I did a double take, thinking they were being awful hard on a bunch of old ladies just trying to get some exercise. I was also surprised the YMCA sponsored a Senior Soccer League, given the high risk of injury. As it happens, those were the names of four and five year olds, probably with brothers named Earl, Barkley and Harold.

I wish I did have a friend named Earl with a pond and a lot of time on his hands, because I used to really like fishing with my Dad. Earl would like me, because I know the rule about never letting your mouth close all the way when you're fishing. I'm sure Earl would have his own set of rules and I would follow them, too. As an oldest daughter, I am not a rule breaker. If he said not to use the word "banana" on the boat, I wouldn't even think about bananas. I wouldn't touch his lucky lure and I wouldn't dream of wearing a red shirt if he said blue shirts attracted fish. You have to trust Earl. Earl is solid.

The mouth open rule, apparently, doesn't apply to other sports, such as Left Right Center. My so-called Bunco group is too drunk and chatty busy discussing politics to play Bunco and we usually resort to Left Right Center. For almost a whole round, I kept my mouth open, not by too much, just enough to be lucky. My lips got very dry and I drooled a little. I couldn't participate in the political discourse because my jaw was cramped. It dawned on me that my dad might have made that rule to keep me from talking. And I lost. But the woman next to me won and my very superstitious friend K. observed that I didn't do the mouth thing from the beginning, so that might be why it didn't work. She believes that to look away from the table during a game is the kiss of death. She lost, too, so I'd take that one with a grain of salt.

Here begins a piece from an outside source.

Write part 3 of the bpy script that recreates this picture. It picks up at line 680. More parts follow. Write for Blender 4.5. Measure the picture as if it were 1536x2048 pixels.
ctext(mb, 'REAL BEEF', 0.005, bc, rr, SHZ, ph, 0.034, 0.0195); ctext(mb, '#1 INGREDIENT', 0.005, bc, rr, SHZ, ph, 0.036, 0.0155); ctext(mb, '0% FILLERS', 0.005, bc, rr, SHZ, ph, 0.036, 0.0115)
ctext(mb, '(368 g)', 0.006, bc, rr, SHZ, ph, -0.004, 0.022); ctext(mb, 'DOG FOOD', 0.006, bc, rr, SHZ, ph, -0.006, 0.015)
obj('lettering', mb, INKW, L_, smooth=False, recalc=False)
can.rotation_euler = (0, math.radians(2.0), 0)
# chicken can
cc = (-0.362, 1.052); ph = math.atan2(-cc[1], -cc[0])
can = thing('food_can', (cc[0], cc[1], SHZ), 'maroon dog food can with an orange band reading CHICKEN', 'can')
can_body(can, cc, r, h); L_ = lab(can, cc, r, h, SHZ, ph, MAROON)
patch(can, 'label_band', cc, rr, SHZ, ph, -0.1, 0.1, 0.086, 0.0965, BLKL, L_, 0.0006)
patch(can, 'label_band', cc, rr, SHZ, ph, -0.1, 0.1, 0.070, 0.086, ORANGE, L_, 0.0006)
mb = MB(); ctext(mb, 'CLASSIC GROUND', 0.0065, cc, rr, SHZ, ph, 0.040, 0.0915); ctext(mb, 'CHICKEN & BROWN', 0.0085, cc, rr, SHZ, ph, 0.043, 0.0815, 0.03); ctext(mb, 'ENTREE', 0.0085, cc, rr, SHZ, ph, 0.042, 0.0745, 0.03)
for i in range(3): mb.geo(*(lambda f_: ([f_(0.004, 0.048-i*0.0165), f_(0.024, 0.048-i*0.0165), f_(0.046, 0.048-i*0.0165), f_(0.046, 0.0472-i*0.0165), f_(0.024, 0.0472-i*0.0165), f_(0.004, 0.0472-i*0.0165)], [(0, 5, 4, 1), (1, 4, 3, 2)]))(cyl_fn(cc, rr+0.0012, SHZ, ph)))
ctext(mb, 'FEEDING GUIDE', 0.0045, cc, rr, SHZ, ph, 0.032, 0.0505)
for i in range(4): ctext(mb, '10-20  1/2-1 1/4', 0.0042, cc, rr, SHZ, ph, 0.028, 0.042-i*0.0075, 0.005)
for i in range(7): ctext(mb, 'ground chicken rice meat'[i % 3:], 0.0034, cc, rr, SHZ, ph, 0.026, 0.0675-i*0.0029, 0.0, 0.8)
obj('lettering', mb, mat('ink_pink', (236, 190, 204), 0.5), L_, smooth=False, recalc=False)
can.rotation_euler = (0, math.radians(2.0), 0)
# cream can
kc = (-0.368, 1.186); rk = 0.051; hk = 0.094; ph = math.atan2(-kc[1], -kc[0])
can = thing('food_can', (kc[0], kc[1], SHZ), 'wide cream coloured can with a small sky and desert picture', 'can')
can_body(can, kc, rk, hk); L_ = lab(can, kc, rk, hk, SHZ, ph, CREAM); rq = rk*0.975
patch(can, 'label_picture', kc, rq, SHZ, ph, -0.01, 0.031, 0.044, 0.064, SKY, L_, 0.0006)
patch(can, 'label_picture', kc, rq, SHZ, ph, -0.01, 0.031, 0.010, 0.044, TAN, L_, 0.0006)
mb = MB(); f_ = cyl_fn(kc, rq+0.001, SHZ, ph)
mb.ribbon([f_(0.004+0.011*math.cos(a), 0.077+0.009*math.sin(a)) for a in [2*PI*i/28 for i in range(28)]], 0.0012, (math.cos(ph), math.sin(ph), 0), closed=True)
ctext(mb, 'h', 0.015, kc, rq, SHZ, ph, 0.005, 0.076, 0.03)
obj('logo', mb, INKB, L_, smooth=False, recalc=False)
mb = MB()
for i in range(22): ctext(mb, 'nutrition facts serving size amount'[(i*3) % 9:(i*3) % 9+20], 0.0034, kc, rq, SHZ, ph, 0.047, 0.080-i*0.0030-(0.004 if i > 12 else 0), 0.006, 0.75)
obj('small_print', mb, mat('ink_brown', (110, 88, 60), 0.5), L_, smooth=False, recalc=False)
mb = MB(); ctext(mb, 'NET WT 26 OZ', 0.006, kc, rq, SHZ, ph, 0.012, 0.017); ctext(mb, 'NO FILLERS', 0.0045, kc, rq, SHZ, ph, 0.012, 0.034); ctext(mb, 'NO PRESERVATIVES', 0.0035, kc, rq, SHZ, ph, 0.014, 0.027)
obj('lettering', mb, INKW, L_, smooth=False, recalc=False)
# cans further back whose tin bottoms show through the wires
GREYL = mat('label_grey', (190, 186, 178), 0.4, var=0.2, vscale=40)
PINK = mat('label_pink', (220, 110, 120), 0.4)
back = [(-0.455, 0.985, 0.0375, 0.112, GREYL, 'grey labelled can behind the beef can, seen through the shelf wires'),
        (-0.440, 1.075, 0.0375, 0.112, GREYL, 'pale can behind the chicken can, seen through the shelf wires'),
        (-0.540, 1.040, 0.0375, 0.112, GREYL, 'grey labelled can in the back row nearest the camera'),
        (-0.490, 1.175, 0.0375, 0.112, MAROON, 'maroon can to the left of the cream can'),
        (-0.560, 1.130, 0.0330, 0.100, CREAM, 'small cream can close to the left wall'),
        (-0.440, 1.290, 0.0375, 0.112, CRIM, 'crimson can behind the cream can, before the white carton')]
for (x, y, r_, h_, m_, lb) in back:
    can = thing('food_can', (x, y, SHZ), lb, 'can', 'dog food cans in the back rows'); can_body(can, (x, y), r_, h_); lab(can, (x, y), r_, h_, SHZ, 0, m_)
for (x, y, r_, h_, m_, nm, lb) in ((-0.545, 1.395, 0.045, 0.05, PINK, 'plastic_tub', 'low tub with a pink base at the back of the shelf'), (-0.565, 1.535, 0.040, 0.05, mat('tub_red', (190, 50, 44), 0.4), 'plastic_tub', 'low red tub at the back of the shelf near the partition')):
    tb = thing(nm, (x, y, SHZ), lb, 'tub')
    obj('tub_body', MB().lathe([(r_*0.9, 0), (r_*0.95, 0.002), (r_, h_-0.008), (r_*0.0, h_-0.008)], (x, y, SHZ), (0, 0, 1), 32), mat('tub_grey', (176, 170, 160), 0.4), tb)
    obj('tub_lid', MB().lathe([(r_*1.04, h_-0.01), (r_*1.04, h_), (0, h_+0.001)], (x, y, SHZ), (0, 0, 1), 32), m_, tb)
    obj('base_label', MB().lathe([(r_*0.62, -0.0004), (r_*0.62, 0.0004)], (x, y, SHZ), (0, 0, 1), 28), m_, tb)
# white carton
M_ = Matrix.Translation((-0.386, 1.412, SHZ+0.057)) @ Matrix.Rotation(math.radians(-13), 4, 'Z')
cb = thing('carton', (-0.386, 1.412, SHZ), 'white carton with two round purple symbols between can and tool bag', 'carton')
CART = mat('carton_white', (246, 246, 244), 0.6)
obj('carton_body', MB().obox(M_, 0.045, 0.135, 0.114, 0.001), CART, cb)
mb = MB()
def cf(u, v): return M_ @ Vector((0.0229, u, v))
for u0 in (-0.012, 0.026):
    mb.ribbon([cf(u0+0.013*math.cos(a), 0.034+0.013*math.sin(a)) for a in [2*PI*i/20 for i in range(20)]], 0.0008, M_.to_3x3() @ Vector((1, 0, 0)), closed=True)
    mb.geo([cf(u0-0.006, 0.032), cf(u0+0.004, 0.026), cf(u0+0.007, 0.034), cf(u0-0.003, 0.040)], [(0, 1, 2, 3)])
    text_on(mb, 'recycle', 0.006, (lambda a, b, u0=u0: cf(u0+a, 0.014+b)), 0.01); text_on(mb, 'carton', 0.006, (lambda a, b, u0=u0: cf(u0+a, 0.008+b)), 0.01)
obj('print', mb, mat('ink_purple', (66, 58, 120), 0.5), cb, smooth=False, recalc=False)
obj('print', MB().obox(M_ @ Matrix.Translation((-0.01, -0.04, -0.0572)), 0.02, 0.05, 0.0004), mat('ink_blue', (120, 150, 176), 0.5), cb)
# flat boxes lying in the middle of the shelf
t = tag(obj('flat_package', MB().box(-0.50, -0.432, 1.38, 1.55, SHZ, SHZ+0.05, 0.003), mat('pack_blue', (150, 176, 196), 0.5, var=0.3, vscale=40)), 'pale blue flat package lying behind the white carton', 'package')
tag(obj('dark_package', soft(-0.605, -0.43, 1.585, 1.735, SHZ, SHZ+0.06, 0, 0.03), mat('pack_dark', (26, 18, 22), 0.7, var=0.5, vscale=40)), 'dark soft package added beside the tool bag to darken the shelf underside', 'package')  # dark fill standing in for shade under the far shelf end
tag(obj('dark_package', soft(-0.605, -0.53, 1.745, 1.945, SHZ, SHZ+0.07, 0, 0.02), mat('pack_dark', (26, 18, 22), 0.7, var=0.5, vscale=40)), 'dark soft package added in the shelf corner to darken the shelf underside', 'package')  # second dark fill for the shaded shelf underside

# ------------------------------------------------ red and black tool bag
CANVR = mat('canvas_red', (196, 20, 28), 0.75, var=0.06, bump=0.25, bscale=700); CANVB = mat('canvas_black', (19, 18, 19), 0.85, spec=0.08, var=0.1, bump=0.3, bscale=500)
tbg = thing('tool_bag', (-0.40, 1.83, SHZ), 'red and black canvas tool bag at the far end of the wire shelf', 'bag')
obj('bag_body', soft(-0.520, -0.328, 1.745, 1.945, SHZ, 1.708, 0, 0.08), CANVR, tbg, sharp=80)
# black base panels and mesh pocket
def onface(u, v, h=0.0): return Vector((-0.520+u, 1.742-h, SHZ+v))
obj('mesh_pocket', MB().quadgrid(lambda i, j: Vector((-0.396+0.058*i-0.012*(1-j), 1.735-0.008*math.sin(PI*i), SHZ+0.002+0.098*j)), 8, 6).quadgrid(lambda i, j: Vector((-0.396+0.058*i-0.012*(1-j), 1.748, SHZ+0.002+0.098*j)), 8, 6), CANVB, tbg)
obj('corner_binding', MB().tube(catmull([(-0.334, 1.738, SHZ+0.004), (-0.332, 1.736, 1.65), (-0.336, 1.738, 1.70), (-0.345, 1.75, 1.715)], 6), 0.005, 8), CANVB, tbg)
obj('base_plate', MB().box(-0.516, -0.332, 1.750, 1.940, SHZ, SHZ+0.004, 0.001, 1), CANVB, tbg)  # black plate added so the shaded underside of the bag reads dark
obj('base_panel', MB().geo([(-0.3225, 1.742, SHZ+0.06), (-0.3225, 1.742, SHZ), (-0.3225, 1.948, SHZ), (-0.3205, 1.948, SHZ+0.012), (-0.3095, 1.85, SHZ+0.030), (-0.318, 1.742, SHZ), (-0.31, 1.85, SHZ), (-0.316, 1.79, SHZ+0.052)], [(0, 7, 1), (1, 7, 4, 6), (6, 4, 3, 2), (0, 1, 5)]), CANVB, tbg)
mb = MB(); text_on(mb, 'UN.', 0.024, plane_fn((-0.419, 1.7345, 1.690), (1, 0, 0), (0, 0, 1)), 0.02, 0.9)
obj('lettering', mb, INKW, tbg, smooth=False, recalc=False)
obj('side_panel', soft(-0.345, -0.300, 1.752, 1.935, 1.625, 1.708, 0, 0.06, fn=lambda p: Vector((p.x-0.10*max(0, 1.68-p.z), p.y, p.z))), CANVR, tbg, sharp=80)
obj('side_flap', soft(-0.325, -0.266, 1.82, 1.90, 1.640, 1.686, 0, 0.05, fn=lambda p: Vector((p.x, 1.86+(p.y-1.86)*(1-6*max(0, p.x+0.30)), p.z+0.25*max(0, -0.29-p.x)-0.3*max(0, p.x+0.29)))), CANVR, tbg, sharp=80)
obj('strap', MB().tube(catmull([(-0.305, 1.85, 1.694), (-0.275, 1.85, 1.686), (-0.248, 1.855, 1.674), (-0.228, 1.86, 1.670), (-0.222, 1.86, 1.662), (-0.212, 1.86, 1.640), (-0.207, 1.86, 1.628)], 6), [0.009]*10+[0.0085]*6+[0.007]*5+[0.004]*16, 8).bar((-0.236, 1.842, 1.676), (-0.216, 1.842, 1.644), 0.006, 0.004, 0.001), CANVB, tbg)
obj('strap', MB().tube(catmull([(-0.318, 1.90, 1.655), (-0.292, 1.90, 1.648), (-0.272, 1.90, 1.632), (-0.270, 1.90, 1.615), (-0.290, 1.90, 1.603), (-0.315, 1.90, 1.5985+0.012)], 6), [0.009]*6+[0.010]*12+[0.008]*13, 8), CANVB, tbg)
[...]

Today is so nice that me and Earl might just sit on the porch and have a few beers. It's real purty out there right now, with all the Wisteria. 'Course, Earl and me know we better enjoy it now, because in a few days we'll be pressure washing it off the dang driveway. Good thing we put tarps over our trucks.

Namasté, y'all!

* By the way, I'm ignoring my own advice and admitting to having Caller ID. I'm a terrible actor, so everyone knows I have it anyway.


Don Mills Diva said...

I think Earl as a boy's name is definitely due for a comeback!

Anonymous said...

After having read that, I, too, wish I had a friend named Earl. I would like those quiet moments with no obligation to do or say anything other than listen to water lap at the side of the boat, take sips from gradually warming beer, and relish cool gusts of wind that ripple the ponds surface and rustle my hair.

Anne Wolfe Postic said...

Baan Sawan: Not only are you my favorite restaurant in town, you obviously understand me. Maybe we should go fishing some time?

Unknown said...

Nick's great uncle was Ernest Earl Lockhart, but everyone called him Earl. Yes, this Earl was old, born 100 years after the War of 1812. I also want to point out that his initials are EEL (nifty, yeah?).